Different Ways to Point

In Photographically Speaking, Rants and Sermons, The Craft, Thoughts & Theory, Vision Is Better by David11 Comments

Hokkaido, Japan. 2013. David duChemin.We had an interesting conversation in Hokkaido one evening, and it stands out because when you put 15 photographers together for a meal, and there’s no shortage of drink, conversation tends to end up with everyone telling lies about how long they can hand-hold their long lens, or how Ansel Adams was a total hack. This time it was about the potential for photographers to tell better stories, which I believe we have. But I mis-communicated on a point when I emphasized the story-telling to the exclusion of other ways of pointing.

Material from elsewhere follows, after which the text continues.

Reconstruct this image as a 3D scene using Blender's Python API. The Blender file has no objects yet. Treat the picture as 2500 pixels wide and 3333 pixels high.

What I mean by that is this: Anne Lamott says that “art, to be art, must point at something.” I think she’s being descriptive here, and not saying what art must or must not be, but I think she’s right. I want my photography to point to the world I see, and in which I find great delight, and say, Look at this! I want my art to move the imagination and heart. And I believe stories, and the implied stories we can make with our photographs, are powerful. But stories are not the only way to move the human heart or mind.

Sometimes someone asks, David, what’s the story you’re trying to tell here? I stare at them blankly, because I’ve got no answer. It’s the wrong question. The question, for me, is What are you pointing at? Sometimes I’ll use elements of story. And sometimes I won’t. Words can be used to write narrative, but they can also be used to write poetry. Photographs, likewise, can be abstract or impressionist. They can be, simply, about line, shape, harmony, balance, tension, or colour. The image at the top of this post is not about story to me. Sure, I could make something up, but to me this photograph is more poetry than prose. It doesn’t make it weaker.

If you choose to use story, in your photograph, to point to something, it can be truly compelling. The human race has relied on story and the power of myth to give and communicate meaning, for thousands of years. But we point in many ways and there are things a story can not do. Don’t burden your work with the need to tell stories. Burden it, if it’s a burden at all, with the task of moving hearts and minds. The rest is a matter of how.


  1. Dear David,
    I wanted to thank you so much for beeing a great inspiration for me, as I chose to make the step towards this lovely business. Your Book: VisionMongers (in German: Biete Visionen…) is written so straightforward, its exhilarant!

    Thanks for sharing so much of your worthy knowledge. I´m greatfull.

    Take care!

    sincerely, Benjamin

    1. Author

      Hi Benjamin – You’re welcome. Nothing I’d rather hear than that what I wrote helped someone in some way. Good luck!

  2. What an incredible post. Thank you, so much. This concept takes the pressure off, because sometimes it is, solely, about line, shape, and form. The core of what we strive for with every form of art we create.

  3. Thank you for this David.

    I’ve struggled with the concept of trying to tell stories. Somehow I always feel a bit contrived when I go out shooting with that in mind. After reading your thoughts, I think I’m more of a “poetical photographer” by nature and that sit quite well with me.

  4. Thank you for saying that. Storytelling, while important, isn’t the end all be all.

  5. A true photograph need not be explained, nor can it be contained in words. – Ansel Adams

    I feel I have failed if I need to “explain” an image I have created. We work in a “visual” medium, so everything necessary should be contained in the image, at least to my way of thinking. I too love stories, but my hope is that every person will find something of their own in my images.

    “Everyone wants to understand art. Why not try to understand the song of a bird? … Picasso

  6. Could not agree more!
    Always love your insights David, thanks for sharing!

    I love the image you posted, for me, that image conveys a juxtaposition of serenity and tension…the colors, softness, and circular pattern of the rocks I find to be quite calming…the two rocks on the left that have no visual separation between I find to have an incredible amount of tension between them and the rest of the image…I can actually feel the tension in my gut…whew…strong image indeed 😉

  7. I think I see my images as pictorial, but you are challenging me to view photography in another way. Thank you for that, it’s good to be challenged!

  8. Thank you so much for making explicit the distinction between visual poetry and visual prose and arguing for the validity of either. I quite like the prose-poetry analogy. So often I’ll frame an image in response to the sheer wonder and beauty of what’s before me. Color. Shape. Texture. Pattern. Flow. The quality of light itself. No story. Just awe and wonder. Works for me.

  9. David,
    You make an excellent point here. Many forms of creative art are expressions of form, symmetry, color and emotion. I would hesitate to ask a fashion designer, “What story are you trying to convey?” I am not trying to downplay the fact that many images do communicate a story, be it a feeling or a point, but many images capture our eye and we see something that pleases us or moves us inside and we want to capture that moment and maybe even share it with others. Thank you for sharing your insights and images with us.